On December 12, the Indian rupee hit its lowest point ever, falling to 84.8625 against the US dollar. This was due to strong demand for the dollar in the non-deliverable forwards (NDF) market and increased dollar buying from importers, including oil companies. However, the Reserve Bank of India (RBI) intervened by selling dollars, which limited the rupee’s losses.
RBI has been actively trading NDFs, with an offshore net short dollar position of $60 billion, surpassing its $19 billion onshore record. Barclays estimates the overall net short position at $70 billion, indicating a shift to offshore interventions to manage the rupee’s value and curb the dollar’s strength.
Bearish Bets on Won, Rupee Surge Amid Tariff Fears
Bearish bets on the South Korean won and Indian rupee have reached a two-year high due to rising concerns over potential U.S. tariffs hurting emerging market assets. Short positions on the won hit their highest level since October 2022, while those on the rupee surged to their sharpest level since November 2022, according to a Reuters poll. The Indian rupee has recently hit record lows, impacted by slowing economic growth, ongoing foreign investment outflows, and the weakening Chinese yuan. Analysts predict the rupee will remain weak, with the Reserve Bank of India expected to cut rates in February, which could push the USD/INR higher.
State-run banks were observed offering dollars, likely on behalf of the RBI, to help stabilize the rupee. Meanwhile, other Asian currencies showed mixed results, and the offshore Chinese yuan rose slightly to 7.26 after dipping to 7.29 in the previous session. The dollar index remained stable at 106.5.

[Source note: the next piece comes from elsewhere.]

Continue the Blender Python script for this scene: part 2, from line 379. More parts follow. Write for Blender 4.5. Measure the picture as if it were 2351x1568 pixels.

Indian banks are currently holding a record high of $51.4 billion in short-term debt, marking the highest level in the past 12 years. This surge in short-term borrowing is primarily driven by a significant disparity between the growth in deposits and the demand for loans. As a result, banks are increasingly relying on short-term debt to bridge the gap and meet their funding requirements.
For the first time in two months, Indian banks experienced a liquidity deficit due to the Reserve Bank of India’s (RBI) dollar sales aimed at supporting the value of the rupee. On November 25, net borrowing by banks rose to ₹141.98 billion. Core liquidity had already decreased to ₹1.6 trillion by November 15, signaling tightening financial conditions. This reduction in liquidity came as the RBI sold a total of $22.7 billion in dollars to stabilize the rupee.